• _Set exercise_:
Filter the lines below, copying only those with the string "pixels".

• _Data excerpt_:
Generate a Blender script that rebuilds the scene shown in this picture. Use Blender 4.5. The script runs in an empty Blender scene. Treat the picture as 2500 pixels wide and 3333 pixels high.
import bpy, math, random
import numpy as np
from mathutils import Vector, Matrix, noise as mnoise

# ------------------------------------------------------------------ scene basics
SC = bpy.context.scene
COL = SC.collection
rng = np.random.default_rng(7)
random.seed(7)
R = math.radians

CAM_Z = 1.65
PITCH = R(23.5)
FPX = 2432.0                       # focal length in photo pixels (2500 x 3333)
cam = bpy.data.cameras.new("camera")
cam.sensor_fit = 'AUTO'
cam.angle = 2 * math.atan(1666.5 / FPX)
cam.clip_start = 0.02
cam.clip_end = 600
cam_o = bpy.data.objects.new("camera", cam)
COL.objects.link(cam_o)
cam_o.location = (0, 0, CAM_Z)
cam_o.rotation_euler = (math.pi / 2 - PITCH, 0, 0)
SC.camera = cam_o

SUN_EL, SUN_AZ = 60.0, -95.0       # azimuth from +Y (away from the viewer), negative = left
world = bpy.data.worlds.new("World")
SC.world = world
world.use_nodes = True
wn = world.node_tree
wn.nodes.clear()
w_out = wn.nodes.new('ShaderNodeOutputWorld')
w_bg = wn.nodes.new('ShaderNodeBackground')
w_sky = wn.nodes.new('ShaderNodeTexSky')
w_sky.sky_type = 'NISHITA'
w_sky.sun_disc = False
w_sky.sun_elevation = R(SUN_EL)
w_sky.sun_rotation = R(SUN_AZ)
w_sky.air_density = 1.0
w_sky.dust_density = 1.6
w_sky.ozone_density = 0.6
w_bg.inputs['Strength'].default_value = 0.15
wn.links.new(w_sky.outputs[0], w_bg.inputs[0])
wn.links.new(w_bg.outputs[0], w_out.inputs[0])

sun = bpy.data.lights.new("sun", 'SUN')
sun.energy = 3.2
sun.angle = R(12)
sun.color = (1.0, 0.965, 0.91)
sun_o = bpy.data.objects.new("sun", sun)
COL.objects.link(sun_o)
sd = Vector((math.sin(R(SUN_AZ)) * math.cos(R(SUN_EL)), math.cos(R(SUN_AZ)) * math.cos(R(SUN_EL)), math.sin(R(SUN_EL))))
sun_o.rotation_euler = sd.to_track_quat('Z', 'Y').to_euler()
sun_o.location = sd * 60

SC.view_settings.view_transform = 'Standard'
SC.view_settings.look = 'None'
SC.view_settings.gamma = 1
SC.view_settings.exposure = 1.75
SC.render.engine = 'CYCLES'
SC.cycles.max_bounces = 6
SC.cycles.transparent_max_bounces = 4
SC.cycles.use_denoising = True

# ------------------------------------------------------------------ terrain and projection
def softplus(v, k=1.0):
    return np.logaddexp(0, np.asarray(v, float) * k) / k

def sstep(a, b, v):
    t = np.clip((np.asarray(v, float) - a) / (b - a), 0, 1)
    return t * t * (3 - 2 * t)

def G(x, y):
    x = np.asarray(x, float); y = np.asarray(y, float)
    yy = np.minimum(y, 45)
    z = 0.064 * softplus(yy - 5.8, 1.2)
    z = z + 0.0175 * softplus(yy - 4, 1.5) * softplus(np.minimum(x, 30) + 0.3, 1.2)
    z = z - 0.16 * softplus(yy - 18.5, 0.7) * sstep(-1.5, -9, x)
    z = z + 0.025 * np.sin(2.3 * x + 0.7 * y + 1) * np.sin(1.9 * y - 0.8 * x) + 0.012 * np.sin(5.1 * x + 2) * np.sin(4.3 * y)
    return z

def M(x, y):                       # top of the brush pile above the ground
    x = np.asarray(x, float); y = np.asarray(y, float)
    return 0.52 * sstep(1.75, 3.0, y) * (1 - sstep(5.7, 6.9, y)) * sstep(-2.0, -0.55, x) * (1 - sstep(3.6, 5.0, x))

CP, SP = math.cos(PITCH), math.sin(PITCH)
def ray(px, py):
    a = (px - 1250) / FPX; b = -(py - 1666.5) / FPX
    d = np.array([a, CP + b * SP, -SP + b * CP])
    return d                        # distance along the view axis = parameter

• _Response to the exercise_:
Generate a Blender script that rebuilds the scene shown in this picture. Use Blender 4.5. The script runs in an empty Blender scene. Treat the picture as 2500 pixels wide and 3333 pixels high.
FPX = 2432.0                       # focal length in photo pixels (2500 x 3333)